● Material provided:

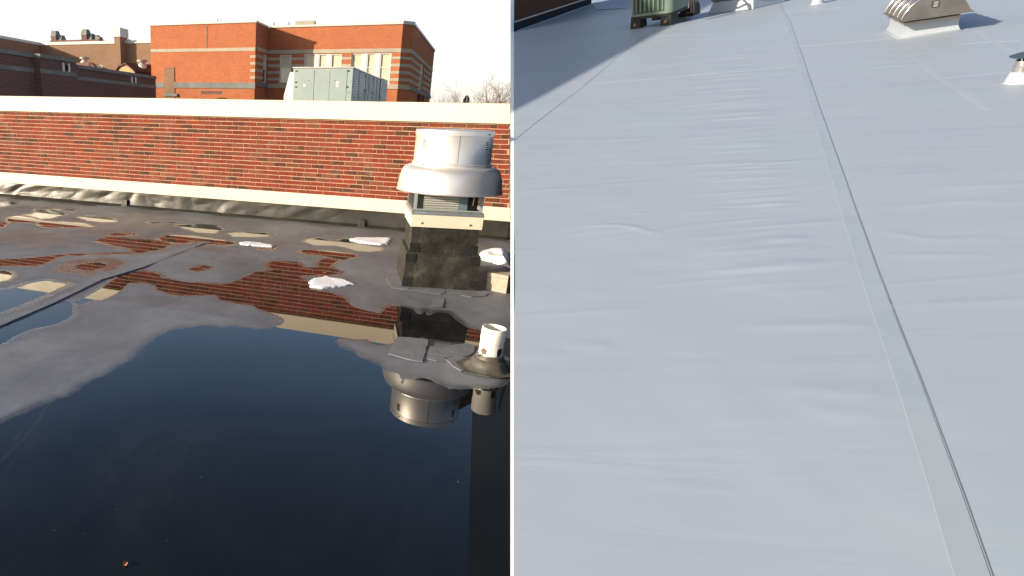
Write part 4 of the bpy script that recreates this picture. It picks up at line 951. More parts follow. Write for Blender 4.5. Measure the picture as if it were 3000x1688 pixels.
for (x, y) in ((1186, 585), (1181, 725), (1262, 610), (1248, 745)):
    u, z = FUs.at(*c2(x, y)); mb = MB(); mb.box(FUs.w(u-.03, z-.03, -.04), NB*.06, -D*.02, V(0, 0, .05)); mb.build('latch', M['dark'], ahu)

# ------------------------------------------------------------------ trees at the right of the brick buildings
def bare_tree(base, H, seed, label, spread=1.0):
    rg = random.Random(seed); o = thing('bare_tree', base, label, 'tree'); tk = MB(); br = MB()
    def grow(p, d, L, r, dep, mb):
        pts = [p]; q = p.copy(); dd = d.copy(); n = 4
        for i in range(n):
            dd = unit(dd+V(rg.gauss(0, .13), rg.gauss(0, .13), rg.gauss(.03, .08))); q = q+dd*L/n; pts.append(q.copy())
        mb.tube(pts, r, 5 if dep < 3 else 3, r2=r*.55, cap=False)
        if dep >= 7: return
        nn = 3 if dep < 2 else (3 if rg.random() < .65 else 2)
        for k in range(nn):
            a = rg.uniform(0, 2*math.pi); tilt = rg.uniform(.3, .75)*spread; s1 = unit(np.cross(dd, V(math.cos(a), math.sin(a), .3)))
            nd = unit(dd*math.cos(tilt)+s1*math.sin(tilt)+V(0, 0, .06)); at0 = pts[-1] if k == 0 else pts[rg.choice((2, 3, 4))]
            grow(at0, nd, L*rg.uniform(.66, .88), max(.011, r*rg.uniform(.55, .7)), dep+1, br)
    grow(V(*base), V(0, 0, 1), H*.28, H*.022, 0, tk)
    tk.build('trunk', M['bark'], o, fix=False); br.build('crown', M['bark'], o, fix=False); return o
bare_tree(atY(1478, 302, 82)*V(1, 1, 0)+V(0, 0, GZ), 17.2, 4, 'bare leafless tree at the right end of the coping line', 1.05)
bare_tree(atY(1432, 302, 88)*V(1, 1, 0)+V(0, 0, GZ), 15.2, 9, 'thinner bare tree between the evergreen and the bigger bare tree', 1.1)
bare_tree(atY(1263, 302, 90)*V(1, 1, 0)+V(0, 0, GZ), 15.5, 15, 'low bare tree top showing just right of the striped brick corner', .9)
eb = atY(1366, 300, 78)*V(1, 1, 0)+V(0, 0, GZ); ev = thing('evergreen_tree', eb, 'small dark evergreen tree top beside the bare trees', 'tree')
mb = MB(); mb.tube([eb, eb+V(0, 0, 11.5)], .16, 6, r2=.03); mb.build('trunk', M['bark'], ev)
rg = random.Random(3); mb = MB(); ht = atY(1368, 280, 78)[2]+8
for k in range(4200):
    t = .34*rg.random()**.8; z = ht*(1-t*.85); rr = (.02+min(1.9, (ht-z)*.5))*(.85+.25*math.sin(z*5)); a = rg.uniform(0, 6.28); r0 = rr*rg.random()**.4
    p = eb+V(math.cos(a)*r0, math.sin(a)*r0, z); dr = unit(V(math.cos(a), math.sin(a), rg.uniform(-.5, .1))); tt = unit(np.cross(dr, V(rg.gauss(0, 1), rg.gauss(0, 1), rg.gauss(0, 1))))
    s_ = rg.uniform(.06, .13); mb.add([p, p+dr*s_+tt*s_*.4, p+dr*s_*1.6, p+dr*s_-tt*s_*.4], [(0, 1, 2, 3)])
mb.build('crown', M['needle'], ev, fix=False)

# ------------------------------------------------------------------ WHITE ROOF (right)
HR = 1.30
NU = -(.2*CX-CU+.419*CF); NU = unit(NU)
def onr(x, y, lift=0.0):
    r = ray(x, y); return CAM+r*((-HR+lift)/(r@NU))
O_ = onr(2250, 1100); ES = unit(onr(2563, 769)-onr(2912, 1688)); ES = unit(ES-NU*(ES@NU)); EL = np.cross(ES, NU)
if EL[0] < 0: EL = -EL
def Rl(l, s, h=0): return O_+EL*l+ES*s+NU*h
def loc(P): q = P-O_; return (q@EL, q@ES)
RM = Matrix(((EL[0], ES[0], NU[0], O_[0]), (EL[1], ES[1], NU[1], O_[1]), (EL[2], ES[2], NU[2], O_[2]), (0, 0, 0, 1)))
RMi = RM.inverted()
if np.cross(EL, ES)@NU < 0: raise RuntimeError('left handed roof frame')
wl = loc(onr(1505, 94)); wr = loc(onr(1732, 10))            # foot of the wall on this roof
WLl = (wl[0]+wr[0])/2
def ledge_l(s, n=NR):
    P = Rl(0, s); return -((P-CAM)@n)/(EL@n)
rows_s = axis([(-4.5, -1.7, .3), (-1.7, 3, .018), (3, 9, .035), (9, 14, .1), (14, 40, 1.0), (40, 150, 5)])
cols = axis([(-30, -6, 2.0), (-6, -3, .08), (-3, 1.7, .022), (1.7, 5, .08), (5, 34, 1.5)])
def wang(s): return np.interp(s, [-1, .8, 1.4, 2.7, 6.5, 12], np.radians([22, 26, 26, 5, -9, -14]))
strokes = []
def c6(L): return [(1500+x/2.576, 300+y/2.576) for x, y in L]
def c5(L): return [(1500+x/1.717, 400+y/1.717) for x, y in L]
for L, h_, w_ in ((c6([(1620, 960), (2100, 925), (2520, 885)]), 3.2, 20), (c6([(1520, 1295), (2100, 1245), (2576, 1185)]), 3.0, 24), (c6([(1600, 520), (2000, 460), (2400, 425)]), 2.6, 20),
    (c6([(500, 940), (740, 925), (900, 940), (1130, 1005)]), 3.6, 14), (c6([(1850, 160), (2300, 130)]), 2.6, 18), (c6([(1650, 285), (2330, 235)]), 2.6, 20), (c6([(380, 205), (600, 185)]), 2.2, 18), (c6([(590, 630), (1130, 595)]), 1.8, 16),
    (c6([(15, 500), (400, 470)]), 2.4, 18), (c6([(15, 305), (500, 285)]), 2.4, 20), (c6([(15, 180), (420, 165)]), 2.2, 22), (c6([(700, 45), (230, 60)]), 2.2, 24), (c6([(1110, 310), (1200, 310)]), 2, 14), (c6([(900, 850), (1050, 835)]), 1.8, 16), (c6([(30, 690), (200, 672)]), 1.8, 16),
    (c5([(1850, 600), (2450, 595)]), 2.0, 24), (c5([(1150, 960), (1700, 950), (1850, 960)]), 2.6, 30), (c5([(250, 1060), (400, 1050), (520, 1060)]), 2.6, 26), (c5([(1350, 1290), (1900, 1290)]), 2.6, 36), (c5([(1350, 1320), (1600, 1390), (2000, 1420)]), 1.5, 34), (c5([(1830, 470), (2100, 520), (2500, 510)]), 2.0, 26), (c5([(2150, 330), (2500, 320)]), 1.6, 24), (c5([(0, 1110), (300, 1095)]), 2, 30)):
    P = [np.array(loc(onr(*q))) for q in L]; strokes.append((P, h_*.001, w_*.0011))
rg = random.Random(21)
for k in range(190):                               # short puckers running into the lap seam and others across the sheet
    s = rg.uniform(-1.2, 8.5)
    if k < 60 or k > 150:
        s = rg.uniform(.5, 8.5); l1 = float(np.interp(s, [-1.2, 9], [.33, .02]))-.10; ln = rg.uniform(.12, .45)*(1+s*.08); l0_ = l1-ln
    else: l0_ = rg.uniform(-1.0-s*.35, 1.2+s*.3); ln = rg.uniform(.15, .7); l1 = l0_+ln
    a = float(wang(s))+rg.gauss(0, .04); strokes.append(([np.array((l0_, s)), np.array((l1, s+ln*math.tan(a)))], rg.uniform(.6, 1.7)*(1.5 if k < 60 else 1)*.001*(1+max(0, s)*.12), rg.uniform(.010, .024)*(1+max(0, s)*.12)))
LG = np.zeros((len(rows_s), len(cols))); 
for i, s in enumerate(rows_s):
    l0 = ledge_l(s) if s < wl[1] else WLl-.3 if s < wr[1] else max(WLl-8, ledge_l(s))
    LG[i] = np.maximum(cols, max(l0, -30))
SGR = np.repeat(rows_s[:, None], len(cols), 1); HG = np.zeros(LG.shape)
for P, h_, w_ in strokes:
    smin = min(p[1] for p in P)-w_*4; smax = max(p[1] for p in P)+w_*4; i0, i1 = np.searchsorted(rows_s, (smin, smax))
    if i1 <= i0: continue
    l_, s_ = LG[i0:i1], SGR[i0:i1]; best = np.full(l_.shape, 9.); tt = np.zeros(l_.shape); tot = sum(np.linalg.norm(b-a) for a, b in zip(P[:-1], P[1:])); acc = 0
    for a, b in zip(P[:-1], P[1:]):
        e = b-a; L_ = np.linalg.norm(e); t = np.clip(((l_-a[0])*e[0]+(s_-a[1])*e[1])/(L_*L_), 0, 1); d = np.hypot(l_-a[0]-e[0]*t, s_-a[1]-e[1]*t)
        tt = np.where(d < best, (acc+t*L_)/tot, tt); best = np.minimum(best, d); acc += L_
    HG[i0:i1] += 1.5*h_*np.exp(-(best/w_)**2)*np.clip(np.sin(np.pi*np.clip(tt*.96+.02, 0, 1)), 0, 1)**.7
HG += fbm(LG, SGR, .9, 2, 41)*.004*np.clip(1-np.abs(SGR-3)/9, 0, 1)
Vv = O_[None, None, :]+EL*LG[..., None]+ES*SGR[..., None]+NU*HG[..., None]; vs = list(Vv.reshape(-1, 3))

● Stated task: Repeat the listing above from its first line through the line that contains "u, z = FUs.at(*c2(x, y));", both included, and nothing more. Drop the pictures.

● Answer below:
Write part 4 of the bpy script that recreates this picture. It picks up at line 951. More parts follow. Write for Blender 4.5. Measure the picture as if it were 3000x1688 pixels.
for (x, y) in ((1186, 585), (1181, 725), (1262, 610), (1248, 745)):
    u, z = FUs.at(*c2(x, y)); mb = MB(); mb.box(FUs.w(u-.03, z-.03, -.04), NB*.06, -D*.02, V(0, 0, .05)); mb.build('latch', M['dark'], ahu)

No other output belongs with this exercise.